Landsat satellites have been providing continuous monitoring of the Earth’s surface since 1972. Landsat satellites provide multispectral imagery to observe the condition and change of terrestrial and aquatic ecosystems, supporting agriculture, forestry, land cover/use, water quality and resources, disaster response, energy and minerals, and climate science. The Copernicus Sentinel-2 mission provides similar spectral coverage as Landsat in the visible to shortwave infrared region and provides higher spatial resolution and more frequent temporal coverage.

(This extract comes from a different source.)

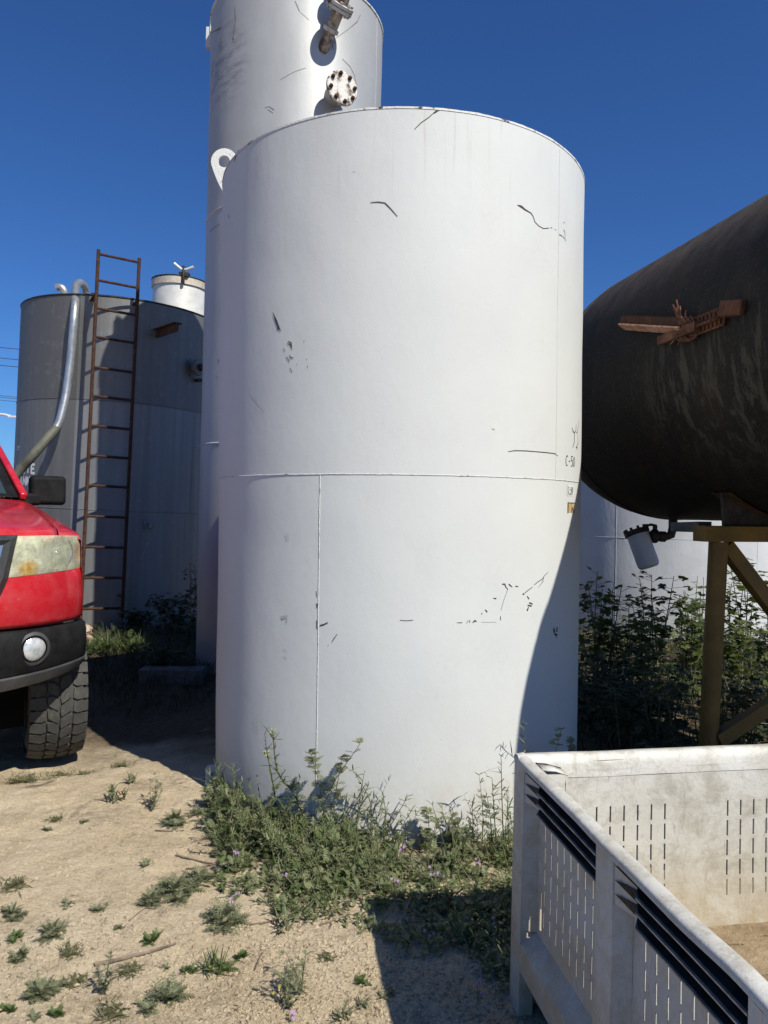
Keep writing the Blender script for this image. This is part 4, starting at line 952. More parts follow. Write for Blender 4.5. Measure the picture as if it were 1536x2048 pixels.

The free and open data policy from both Landsat and Sentinel-2 allows the global land imaging user community synergistically use the two missions to support a variety of land and water applications since the Sentinel-2A launch in 2015. Even prior to the successful launch of the Landsat 9 mission, the planning for the follow-on mission, Landsat Next is already underway. The US Geological Survey (USGS) have reached out to the broad Federal civil land imaging research and operational users to understand their current applications and needs for improvement from future Landsat missions. Based on the experience with using Sentinel-2 data, the user community have expressed interests in improving the spatial resolution, temporal revisit and spectral coverage, while maintaining the data quality and compatibility with the Landsat archive. The users see the synergy between Landsat and Sentinel-2 going forward as a high priority. This presentation will provide an overview of the Landsat user engagement activities, Landsat Next draft science requirements and efforts to support synergy between Landsat and Sentinel-2 future missions.